By Benard Sanga | October 7th 2018
Wife of the slain radical cleric Sheikh Aboud Rogo,  Haniya Said Sagar at Mombasa High Court on Friday. [Kelvin Karani, Standard]

Despite being acquitted by the High Court on Friday, authorities have refused to free Haniya Said Sagar, the widow of the slain radical cleric Sheikh Aboud Rogo.

Yesterday, her lawyer Mbugua Mureithi and rights group Haki Africa in Mombasa accused the State of plotting to hold her indefinitely at Shimo la Tewa Prison arguing that this amounts to “detention without trial”.

The State wants the courts to rely on a precedent set by the Supreme Court last week to allow the continued detention of two Iranians freed of terrorism charges by the Court of Appeal last year but Mbugua says the precedent cannot apply in his client’s case.

On Friday, High Court Judge, Lady Justice Dorah Chepkwony overturned Sagar’s 10-year conviction over a botched terror attack at Mombasa’s police station on September 11 2016.

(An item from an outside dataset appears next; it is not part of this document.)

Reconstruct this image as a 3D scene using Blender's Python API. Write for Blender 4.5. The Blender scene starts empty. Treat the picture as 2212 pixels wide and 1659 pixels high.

Justice Chepkwony ruled that the lower court erred to convict Saggar on defective charge sheet adding that there was no sufficient evidence to link the appellant to the attack. The lower court convicted Sagar for alleged links to three female terror suspects who raided Mombasa’s Central police station on September 11 in 2016.

It was short-lived freedom for the widow after the State applied to the same judge to suspend her judgement on grounds that the prosecution intends to appeal the acquittal.

On Friday afternoon, the judge suspended the acquittal, after the prosecution filed a motion of appeal, ordering that Sagar should be detained at Shimo La Tewa until Tuesday when she will rule on the matter.

“The Judge relied on the precedent set by the Supreme Court in the case of two Iranians accused of terrorism-related activities. The apex court suspended the acquittal of the two until an appeal by the State is heard and determined,” Sagar’s lawyer Mbugua Mureithi said.

Mbugua however said that the circumstance of the two cases were different as the Iranians, Ahmad Abolfathi Mohamed and Sayed Mansour Mousavi were detained because they were flight risk and Kenya and Iran do not have extradition treaty.

“It is just an absurd precedence or decision. We cannot suspend or substitute civil liberties because of court’s inherent powers,” he said.